**GOAL**: Up to and including the line that contains "M['rust_light'], blade, IM)", write out each line of the material from its first line, exactly.

(begin)

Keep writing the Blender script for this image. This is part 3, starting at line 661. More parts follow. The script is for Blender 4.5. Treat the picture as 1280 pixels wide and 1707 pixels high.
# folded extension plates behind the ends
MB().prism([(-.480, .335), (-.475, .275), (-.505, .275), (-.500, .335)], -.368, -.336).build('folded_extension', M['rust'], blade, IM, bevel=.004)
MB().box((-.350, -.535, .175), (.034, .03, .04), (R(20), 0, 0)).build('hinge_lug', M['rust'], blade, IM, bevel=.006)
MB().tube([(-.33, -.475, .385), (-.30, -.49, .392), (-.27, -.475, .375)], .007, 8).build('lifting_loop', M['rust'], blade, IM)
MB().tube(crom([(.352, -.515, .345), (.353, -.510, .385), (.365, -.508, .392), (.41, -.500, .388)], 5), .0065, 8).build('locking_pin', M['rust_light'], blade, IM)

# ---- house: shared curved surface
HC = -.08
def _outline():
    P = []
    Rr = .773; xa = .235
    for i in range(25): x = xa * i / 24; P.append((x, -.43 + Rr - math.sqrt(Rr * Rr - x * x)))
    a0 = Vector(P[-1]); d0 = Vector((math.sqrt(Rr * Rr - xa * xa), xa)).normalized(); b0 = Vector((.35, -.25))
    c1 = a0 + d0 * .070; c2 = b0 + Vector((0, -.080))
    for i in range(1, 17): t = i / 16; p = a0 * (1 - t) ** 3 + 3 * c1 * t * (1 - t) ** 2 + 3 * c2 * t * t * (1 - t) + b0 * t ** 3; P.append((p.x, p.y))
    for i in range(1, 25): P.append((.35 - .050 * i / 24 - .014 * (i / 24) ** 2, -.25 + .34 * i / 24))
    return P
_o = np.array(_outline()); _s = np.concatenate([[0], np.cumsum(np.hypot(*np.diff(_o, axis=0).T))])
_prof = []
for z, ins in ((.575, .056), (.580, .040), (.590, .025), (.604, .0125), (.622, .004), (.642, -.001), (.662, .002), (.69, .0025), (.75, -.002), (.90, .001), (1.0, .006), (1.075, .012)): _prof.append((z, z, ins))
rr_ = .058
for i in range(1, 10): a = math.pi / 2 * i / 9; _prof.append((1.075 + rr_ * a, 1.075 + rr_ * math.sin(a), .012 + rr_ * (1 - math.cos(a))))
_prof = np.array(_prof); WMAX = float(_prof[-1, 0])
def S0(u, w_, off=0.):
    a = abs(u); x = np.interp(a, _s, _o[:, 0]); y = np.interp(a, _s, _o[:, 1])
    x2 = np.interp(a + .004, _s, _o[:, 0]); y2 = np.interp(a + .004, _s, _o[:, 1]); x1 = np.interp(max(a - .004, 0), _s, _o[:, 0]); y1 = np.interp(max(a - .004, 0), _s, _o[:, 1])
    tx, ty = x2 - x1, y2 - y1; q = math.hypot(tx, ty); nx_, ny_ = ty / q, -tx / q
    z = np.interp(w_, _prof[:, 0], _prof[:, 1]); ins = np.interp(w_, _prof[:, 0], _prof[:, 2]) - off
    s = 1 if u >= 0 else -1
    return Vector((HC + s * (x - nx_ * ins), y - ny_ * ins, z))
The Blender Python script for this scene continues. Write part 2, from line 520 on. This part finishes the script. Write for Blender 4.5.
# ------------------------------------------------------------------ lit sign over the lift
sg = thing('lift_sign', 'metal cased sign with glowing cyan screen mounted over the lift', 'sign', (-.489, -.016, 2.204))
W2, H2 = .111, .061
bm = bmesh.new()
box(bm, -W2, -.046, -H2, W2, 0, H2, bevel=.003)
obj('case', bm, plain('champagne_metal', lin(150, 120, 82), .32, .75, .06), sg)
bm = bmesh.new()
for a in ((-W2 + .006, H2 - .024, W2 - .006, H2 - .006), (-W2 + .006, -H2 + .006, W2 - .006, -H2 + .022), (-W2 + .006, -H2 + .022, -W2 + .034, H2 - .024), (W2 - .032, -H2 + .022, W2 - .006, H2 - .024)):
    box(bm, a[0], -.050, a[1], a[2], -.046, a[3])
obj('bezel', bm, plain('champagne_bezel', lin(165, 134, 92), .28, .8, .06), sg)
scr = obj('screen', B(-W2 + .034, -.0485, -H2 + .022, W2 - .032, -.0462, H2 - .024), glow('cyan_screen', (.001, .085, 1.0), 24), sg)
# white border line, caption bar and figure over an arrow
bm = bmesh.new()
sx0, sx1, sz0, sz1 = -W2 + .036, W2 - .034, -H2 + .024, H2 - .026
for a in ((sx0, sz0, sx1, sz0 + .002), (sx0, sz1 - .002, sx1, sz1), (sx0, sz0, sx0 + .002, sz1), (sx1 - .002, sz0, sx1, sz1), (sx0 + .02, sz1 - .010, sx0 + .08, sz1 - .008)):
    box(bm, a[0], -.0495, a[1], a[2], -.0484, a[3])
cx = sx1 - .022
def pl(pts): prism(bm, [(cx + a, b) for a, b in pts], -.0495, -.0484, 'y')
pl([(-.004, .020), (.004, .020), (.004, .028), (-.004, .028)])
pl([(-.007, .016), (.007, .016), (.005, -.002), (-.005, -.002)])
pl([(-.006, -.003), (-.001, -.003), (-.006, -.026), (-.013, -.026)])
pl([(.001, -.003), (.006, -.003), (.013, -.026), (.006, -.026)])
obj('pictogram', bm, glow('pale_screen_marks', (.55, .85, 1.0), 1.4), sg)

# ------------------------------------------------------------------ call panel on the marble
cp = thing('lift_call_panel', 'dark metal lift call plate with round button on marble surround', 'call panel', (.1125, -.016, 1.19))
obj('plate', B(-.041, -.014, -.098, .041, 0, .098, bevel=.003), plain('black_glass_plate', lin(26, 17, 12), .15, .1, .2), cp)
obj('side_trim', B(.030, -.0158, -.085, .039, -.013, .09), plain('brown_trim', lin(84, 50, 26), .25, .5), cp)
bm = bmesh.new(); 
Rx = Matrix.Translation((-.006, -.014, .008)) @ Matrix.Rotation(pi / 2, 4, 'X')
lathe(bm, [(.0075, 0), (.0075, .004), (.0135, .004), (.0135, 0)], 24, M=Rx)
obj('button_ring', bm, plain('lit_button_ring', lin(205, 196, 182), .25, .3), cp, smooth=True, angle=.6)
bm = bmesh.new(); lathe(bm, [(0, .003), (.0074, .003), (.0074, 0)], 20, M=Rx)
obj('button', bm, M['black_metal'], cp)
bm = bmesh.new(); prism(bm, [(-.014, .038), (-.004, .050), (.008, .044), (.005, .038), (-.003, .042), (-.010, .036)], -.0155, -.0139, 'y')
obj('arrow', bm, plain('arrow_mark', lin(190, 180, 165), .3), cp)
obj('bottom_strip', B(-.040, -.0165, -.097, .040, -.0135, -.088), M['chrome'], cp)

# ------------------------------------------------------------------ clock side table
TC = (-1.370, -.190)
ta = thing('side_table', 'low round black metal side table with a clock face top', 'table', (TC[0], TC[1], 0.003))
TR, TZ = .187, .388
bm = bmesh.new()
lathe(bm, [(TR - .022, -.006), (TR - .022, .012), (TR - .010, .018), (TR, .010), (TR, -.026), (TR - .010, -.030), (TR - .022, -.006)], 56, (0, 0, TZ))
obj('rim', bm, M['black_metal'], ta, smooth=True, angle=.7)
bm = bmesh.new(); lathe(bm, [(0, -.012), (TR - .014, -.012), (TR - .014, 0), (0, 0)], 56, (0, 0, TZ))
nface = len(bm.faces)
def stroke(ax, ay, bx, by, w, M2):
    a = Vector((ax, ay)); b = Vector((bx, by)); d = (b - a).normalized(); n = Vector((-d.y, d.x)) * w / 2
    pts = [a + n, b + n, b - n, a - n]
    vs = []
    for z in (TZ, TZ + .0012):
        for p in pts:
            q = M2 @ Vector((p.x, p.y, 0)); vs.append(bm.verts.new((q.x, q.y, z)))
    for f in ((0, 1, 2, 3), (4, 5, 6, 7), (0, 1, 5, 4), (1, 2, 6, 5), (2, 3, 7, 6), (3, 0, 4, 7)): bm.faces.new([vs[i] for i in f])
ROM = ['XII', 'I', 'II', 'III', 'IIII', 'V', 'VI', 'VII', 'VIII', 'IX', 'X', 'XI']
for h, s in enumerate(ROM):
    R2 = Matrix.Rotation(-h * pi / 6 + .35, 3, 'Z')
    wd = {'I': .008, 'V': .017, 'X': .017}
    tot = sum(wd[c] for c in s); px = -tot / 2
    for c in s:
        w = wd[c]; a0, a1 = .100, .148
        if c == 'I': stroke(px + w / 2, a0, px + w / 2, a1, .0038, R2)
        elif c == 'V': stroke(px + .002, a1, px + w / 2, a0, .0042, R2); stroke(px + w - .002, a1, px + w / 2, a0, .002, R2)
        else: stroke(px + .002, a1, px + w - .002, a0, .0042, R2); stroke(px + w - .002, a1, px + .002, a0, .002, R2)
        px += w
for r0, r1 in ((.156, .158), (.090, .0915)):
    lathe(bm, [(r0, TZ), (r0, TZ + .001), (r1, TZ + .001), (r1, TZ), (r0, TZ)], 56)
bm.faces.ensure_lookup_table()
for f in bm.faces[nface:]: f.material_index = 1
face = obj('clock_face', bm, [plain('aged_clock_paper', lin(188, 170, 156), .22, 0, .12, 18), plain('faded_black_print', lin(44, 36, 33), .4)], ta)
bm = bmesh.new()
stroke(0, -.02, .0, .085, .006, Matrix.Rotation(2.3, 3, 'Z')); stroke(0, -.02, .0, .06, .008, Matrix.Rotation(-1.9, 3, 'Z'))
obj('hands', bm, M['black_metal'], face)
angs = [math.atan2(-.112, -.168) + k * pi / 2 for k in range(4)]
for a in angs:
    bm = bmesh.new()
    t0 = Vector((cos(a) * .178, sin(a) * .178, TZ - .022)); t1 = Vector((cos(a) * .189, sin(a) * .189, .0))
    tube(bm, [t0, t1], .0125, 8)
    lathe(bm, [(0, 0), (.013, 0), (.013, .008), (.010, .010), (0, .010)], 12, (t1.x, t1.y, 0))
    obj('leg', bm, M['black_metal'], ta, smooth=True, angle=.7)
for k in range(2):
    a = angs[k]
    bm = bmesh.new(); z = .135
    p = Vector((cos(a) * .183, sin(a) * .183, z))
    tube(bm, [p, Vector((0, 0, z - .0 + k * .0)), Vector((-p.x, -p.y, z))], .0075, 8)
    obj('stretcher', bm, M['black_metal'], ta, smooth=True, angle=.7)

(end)

**FULL OUTPUT**:
Keep writing the Blender script for this image. This is part 3, starting at line 661. More parts follow. The script is for Blender 4.5. Treat the picture as 1280 pixels wide and 1707 pixels high.
# folded extension plates behind the ends
MB().prism([(-.480, .335), (-.475, .275), (-.505, .275), (-.500, .335)], -.368, -.336).build('folded_extension', M['rust'], blade, IM, bevel=.004)
MB().box((-.350, -.535, .175), (.034, .03, .04), (R(20), 0, 0)).build('hinge_lug', M['rust'], blade, IM, bevel=.006)
MB().tube([(-.33, -.475, .385), (-.30, -.49, .392), (-.27, -.475, .375)], .007, 8).build('lifting_loop', M['rust'], blade, IM)
MB().tube(crom([(.352, -.515, .345), (.353, -.510, .385), (.365, -.508, .392), (.41, -.500, .388)], 5), .0065, 8).build('locking_pin', M['rust_light'], blade, IM)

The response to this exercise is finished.